From: Michael R. Hines
Subject: Re: [Qemu-devel] Microcheckpointing: Memory-VCPU / Disk State consistency
Date: Thu, 14 Aug 2014 06:28:02 +0800
User-agent: Mozilla/5.0 (X11; Linux i686; rv:24.0) Gecko/20100101 Thunderbird/24.6.0

On 08/13/2014 10:03 PM, Walid Nouri wrote:

While looking to find some ideas for approaches to replicating block devices I have read the paper about the Remus implementation. I think MC can take a similar approach for local disk.


I agree.

Here are the main facts that I have understood:

Local disk contents is viewed as internal state the primary and secondary. In the explanation they describe that for keeping disc semantics of the primary and to allow the primary to run speculatively all disc state changes are directly written to the disk. In parrallel and asynchronously send to the secondary. The secondary keeps the pending writing requests in two disk buffers. A speculation-disk-buffer and a write-out-buffer.

After the reception of the next checkpoint the secondary copies the speculation buffer to the write out buffer, commits the checkpoint and applies the write out buffer to its local disk.

When the primary fails the secondary must wait until write-out-buffer has been completely written to disk before before changing the execution mode to run as primary. In this case (failure of primary) the secondary discards pending disk writes in its speculation buffer. This protocol keeps the disc state consistent with the last checkpoint.

Remus uses the XEN specific blktap driver. As far as I know this can’t be used with QEMU (KVM).

I must see how drive-mirror can be used for this kind of protocol.

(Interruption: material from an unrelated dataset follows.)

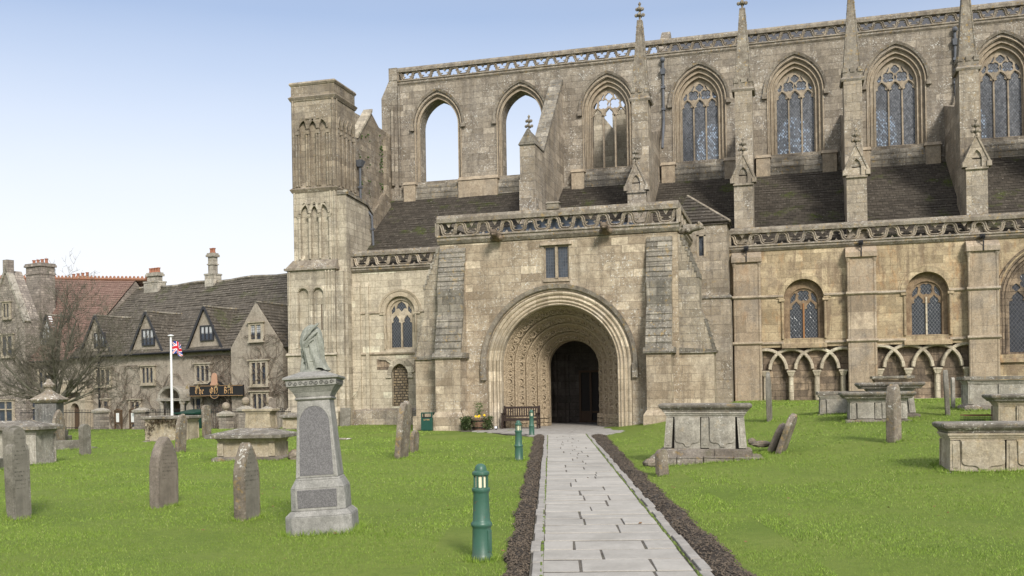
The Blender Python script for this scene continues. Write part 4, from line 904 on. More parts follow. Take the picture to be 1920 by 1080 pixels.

That's all correct. Theoretically, we would do exactly the same thing: drive-mirror on the source would write immediately to disk but follow the same commit semantics on the destination as Xen.


I have taken a look at COLO.


IMHO there are two points. Custom changes of the TCP-Stack are a no-go for proprietary operating systems like Windows. It makes COLO application agnostic but not operating system agnostic. The other point is that with I/O intensive workloads COLO will tend to behave like MC. This is my point of view but i didn’t invest much time to understand everything in detail.


Actually, if I remember correctly, the TCP stack is only modified at the hypervisor level - they are intercepting and translating TCP sequence numbers "in-flight" to detect divergence of the source and destination - which is not a big problem if the implementation is well-done.

My hope in the future was that the two approaches could be used in a "Hybrid" manner - actually MC has much more of a performance hit for I/O than COLO does because of its buffering requirements.

On the other hand, MC would perform better in a memory-intensive or CPU-intensive situation - so maybe QEMU could "switch" between the two mechanisms at different points in time when the resource bottleneck changes.